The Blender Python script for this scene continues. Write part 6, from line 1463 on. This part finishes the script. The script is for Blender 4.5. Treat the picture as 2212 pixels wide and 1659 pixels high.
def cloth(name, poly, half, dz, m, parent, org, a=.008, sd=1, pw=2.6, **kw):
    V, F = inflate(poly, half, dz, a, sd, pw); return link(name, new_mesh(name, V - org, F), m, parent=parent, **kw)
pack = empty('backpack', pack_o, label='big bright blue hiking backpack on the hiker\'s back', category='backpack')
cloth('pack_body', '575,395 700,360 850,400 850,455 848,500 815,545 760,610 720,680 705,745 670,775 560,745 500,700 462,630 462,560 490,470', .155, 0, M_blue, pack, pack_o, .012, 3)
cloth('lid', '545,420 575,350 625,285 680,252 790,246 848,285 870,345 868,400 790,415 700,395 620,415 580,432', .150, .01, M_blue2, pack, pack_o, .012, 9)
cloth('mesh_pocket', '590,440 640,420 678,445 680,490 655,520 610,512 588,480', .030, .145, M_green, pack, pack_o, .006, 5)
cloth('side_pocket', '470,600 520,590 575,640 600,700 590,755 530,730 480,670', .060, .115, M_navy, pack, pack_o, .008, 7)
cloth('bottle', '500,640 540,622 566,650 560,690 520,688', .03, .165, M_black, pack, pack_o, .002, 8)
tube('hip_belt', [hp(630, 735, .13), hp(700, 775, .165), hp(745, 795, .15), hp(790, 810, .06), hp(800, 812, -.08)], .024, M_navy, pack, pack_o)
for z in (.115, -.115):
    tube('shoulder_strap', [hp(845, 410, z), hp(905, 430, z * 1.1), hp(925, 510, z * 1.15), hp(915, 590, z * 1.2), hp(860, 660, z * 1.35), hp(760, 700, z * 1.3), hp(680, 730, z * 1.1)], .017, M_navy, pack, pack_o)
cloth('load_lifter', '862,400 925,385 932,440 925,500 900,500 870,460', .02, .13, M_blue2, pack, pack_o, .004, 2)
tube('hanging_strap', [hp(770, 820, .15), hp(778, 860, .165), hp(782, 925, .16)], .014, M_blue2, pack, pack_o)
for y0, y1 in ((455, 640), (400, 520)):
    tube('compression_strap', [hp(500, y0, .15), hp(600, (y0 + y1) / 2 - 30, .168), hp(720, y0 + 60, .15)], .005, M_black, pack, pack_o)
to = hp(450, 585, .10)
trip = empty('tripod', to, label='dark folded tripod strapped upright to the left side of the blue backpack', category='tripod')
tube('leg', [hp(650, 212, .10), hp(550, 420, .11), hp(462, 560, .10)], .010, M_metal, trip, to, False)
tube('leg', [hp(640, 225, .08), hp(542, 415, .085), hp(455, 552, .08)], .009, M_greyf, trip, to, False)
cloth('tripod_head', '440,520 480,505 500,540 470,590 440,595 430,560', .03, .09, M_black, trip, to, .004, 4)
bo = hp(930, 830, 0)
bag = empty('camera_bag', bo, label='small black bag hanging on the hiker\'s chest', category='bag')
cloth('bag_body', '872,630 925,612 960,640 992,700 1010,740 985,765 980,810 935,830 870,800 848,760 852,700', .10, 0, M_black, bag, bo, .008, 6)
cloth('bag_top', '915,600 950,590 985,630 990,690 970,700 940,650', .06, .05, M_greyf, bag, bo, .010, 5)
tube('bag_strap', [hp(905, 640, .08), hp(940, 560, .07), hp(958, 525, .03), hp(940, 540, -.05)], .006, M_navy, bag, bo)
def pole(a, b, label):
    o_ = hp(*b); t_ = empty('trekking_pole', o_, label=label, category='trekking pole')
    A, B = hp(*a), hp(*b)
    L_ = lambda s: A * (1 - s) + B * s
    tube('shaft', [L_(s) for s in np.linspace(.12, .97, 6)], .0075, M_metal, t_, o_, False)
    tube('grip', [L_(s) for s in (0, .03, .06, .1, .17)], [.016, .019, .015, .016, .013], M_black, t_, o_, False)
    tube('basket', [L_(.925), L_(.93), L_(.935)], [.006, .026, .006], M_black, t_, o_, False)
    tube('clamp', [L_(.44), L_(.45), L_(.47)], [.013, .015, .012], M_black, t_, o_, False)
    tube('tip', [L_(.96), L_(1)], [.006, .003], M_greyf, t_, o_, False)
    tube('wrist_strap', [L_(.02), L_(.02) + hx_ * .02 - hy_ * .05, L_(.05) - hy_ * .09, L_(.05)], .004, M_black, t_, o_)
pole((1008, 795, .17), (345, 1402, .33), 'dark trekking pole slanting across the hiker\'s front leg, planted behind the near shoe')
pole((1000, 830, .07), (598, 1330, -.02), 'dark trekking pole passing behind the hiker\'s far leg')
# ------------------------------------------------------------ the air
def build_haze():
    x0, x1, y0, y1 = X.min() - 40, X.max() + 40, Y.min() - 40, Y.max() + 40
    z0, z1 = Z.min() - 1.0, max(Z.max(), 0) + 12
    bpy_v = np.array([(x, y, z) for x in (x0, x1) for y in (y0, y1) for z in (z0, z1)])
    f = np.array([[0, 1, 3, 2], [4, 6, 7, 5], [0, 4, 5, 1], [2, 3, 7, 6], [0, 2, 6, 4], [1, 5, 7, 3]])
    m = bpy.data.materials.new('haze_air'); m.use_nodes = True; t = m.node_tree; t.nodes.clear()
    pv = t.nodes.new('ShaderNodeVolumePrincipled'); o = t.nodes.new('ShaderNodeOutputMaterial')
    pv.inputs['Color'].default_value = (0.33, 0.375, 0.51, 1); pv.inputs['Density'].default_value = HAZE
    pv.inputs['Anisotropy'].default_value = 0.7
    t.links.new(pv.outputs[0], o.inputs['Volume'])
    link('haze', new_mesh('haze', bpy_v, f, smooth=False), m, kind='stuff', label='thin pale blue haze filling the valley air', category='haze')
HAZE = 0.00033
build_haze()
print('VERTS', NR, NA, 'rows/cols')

=== AIM OF THE TASK ===
Your task is to quote the listing above word for word.

=== COMPLETE RESPONSE ===
The Blender Python script for this scene continues. Write part 6, from line 1463 on. This part finishes the script. The script is for Blender 4.5. Treat the picture as 2212 pixels wide and 1659 pixels high.
def cloth(name, poly, half, dz, m, parent, org, a=.008, sd=1, pw=2.6, **kw):
    V, F = inflate(poly, half, dz, a, sd, pw); return link(name, new_mesh(name, V - org, F), m, parent=parent, **kw)
pack = empty('backpack', pack_o, label='big bright blue hiking backpack on the hiker\'s back', category='backpack')
cloth('pack_body', '575,395 700,360 850,400 850,455 848,500 815,545 760,610 720,680 705,745 670,775 560,745 500,700 462,630 462,560 490,470', .155, 0, M_blue, pack, pack_o, .012, 3)
cloth('lid', '545,420 575,350 625,285 680,252 790,246 848,285 870,345 868,400 790,415 700,395 620,415 580,432', .150, .01, M_blue2, pack, pack_o, .012, 9)
cloth('mesh_pocket', '590,440 640,420 678,445 680,490 655,520 610,512 588,480', .030, .145, M_green, pack, pack_o, .006, 5)
cloth('side_pocket', '470,600 520,590 575,640 600,700 590,755 530,730 480,670', .060, .115, M_navy, pack, pack_o, .008, 7)
cloth('bottle', '500,640 540,622 566,650 560,690 520,688', .03, .165, M_black, pack, pack_o, .002, 8)
tube('hip_belt', [hp(630, 735, .13), hp(700, 775, .165), hp(745, 795, .15), hp(790, 810, .06), hp(800, 812, -.08)], .024, M_navy, pack, pack_o)
for z in (.115, -.115):
    tube('shoulder_strap', [hp(845, 410, z), hp(905, 430, z * 1.1), hp(925, 510, z * 1.15), hp(915, 590, z * 1.2), hp(860, 660, z * 1.35), hp(760, 700, z * 1.3), hp(680, 730, z * 1.1)], .017, M_navy, pack, pack_o)
cloth('load_lifter', '862,400 925,385 932,440 925,500 900,500 870,460', .02, .13, M_blue2, pack, pack_o, .004, 2)
tube('hanging_strap', [hp(770, 820, .15), hp(778, 860, .165), hp(782, 925, .16)], .014, M_blue2, pack, pack_o)
for y0, y1 in ((455, 640), (400, 520)):
    tube('compression_strap', [hp(500, y0, .15), hp(600, (y0 + y1) / 2 - 30, .168), hp(720, y0 + 60, .15)], .005, M_black, pack, pack_o)
to = hp(450, 585, .10)
trip = empty('tripod', to, label='dark folded tripod strapped upright to the left side of the blue backpack', category='tripod')
tube('leg', [hp(650, 212, .10), hp(550, 420, .11), hp(462, 560, .10)], .010, M_metal, trip, to, False)
tube('leg', [hp(640, 225, .08), hp(542, 415, .085), hp(455, 552, .08)], .009, M_greyf, trip, to, False)
cloth('tripod_head', '440,520 480,505 500,540 470,590 440,595 430,560', .03, .09, M_black, trip, to, .004, 4)
bo = hp(930, 830, 0)
bag = empty('camera_bag', bo, label='small black bag hanging on the hiker\'s chest', category='bag')
cloth('bag_body', '872,630 925,612 960,640 992,700 1010,740 985,765 980,810 935,830 870,800 848,760 852,700', .10, 0, M_black, bag, bo, .008, 6)
cloth('bag_top', '915,600 950,590 985,630 990,690 970,700 940,650', .06, .05, M_greyf, bag, bo, .010, 5)
tube('bag_strap', [hp(905, 640, .08), hp(940, 560, .07), hp(958, 525, .03), hp(940, 540, -.05)], .006, M_navy, bag, bo)
def pole(a, b, label):
    o_ = hp(*b); t_ = empty('trekking_pole', o_, label=label, category='trekking pole')
    A, B = hp(*a), hp(*b)
    L_ = lambda s: A * (1 - s) + B * s
    tube('shaft', [L_(s) for s in np.linspace(.12, .97, 6)], .0075, M_metal, t_, o_, False)
    tube('grip', [L_(s) for s in (0, .03, .06, .1, .17)], [.016, .019, .015, .016, .013], M_black, t_, o_, False)
    tube('basket', [L_(.925), L_(.93), L_(.935)], [.006, .026, .006], M_black, t_, o_, False)
    tube('clamp', [L_(.44), L_(.45), L_(.47)], [.013, .015, .012], M_black, t_, o_, False)
    tube('tip', [L_(.96), L_(1)], [.006, .003], M_greyf, t_, o_, False)
    tube('wrist_strap', [L_(.02), L_(.02) + hx_ * .02 - hy_ * .05, L_(.05) - hy_ * .09, L_(.05)], .004, M_black, t_, o_)
pole((1008, 795, .17), (345, 1402, .33), 'dark trekking pole slanting across the hiker\'s front leg, planted behind the near shoe')
pole((1000, 830, .07), (598, 1330, -.02), 'dark trekking pole passing behind the hiker\'s far leg')
# ------------------------------------------------------------ the air
def build_haze():
    x0, x1, y0, y1 = X.min() - 40, X.max() + 40, Y.min() - 40, Y.max() + 40
    z0, z1 = Z.min() - 1.0, max(Z.max(), 0) + 12
    bpy_v = np.array([(x, y, z) for x in (x0, x1) for y in (y0, y1) for z in (z0, z1)])
    f = np.array([[0, 1, 3, 2], [4, 6, 7, 5], [0, 4, 5, 1], [2, 3, 7, 6], [0, 2, 6, 4], [1, 5, 7, 3]])
    m = bpy.data.materials.new('haze_air'); m.use_nodes = True; t = m.node_tree; t.nodes.clear()
    pv = t.nodes.new('ShaderNodeVolumePrincipled'); o = t.nodes.new('ShaderNodeOutputMaterial')
    pv.inputs['Color'].default_value = (0.33, 0.375, 0.51, 1); pv.inputs['Density'].default_value = HAZE
    pv.inputs['Anisotropy'].default_value = 0.7
    t.links.new(pv.outputs[0], o.inputs['Volume'])
    link('haze', new_mesh('haze', bpy_v, f, smooth=False), m, kind='stuff', label='thin pale blue haze filling the valley air', category='haze')
HAZE = 0.00033
build_haze()
print('VERTS', NR, NA, 'rows/cols')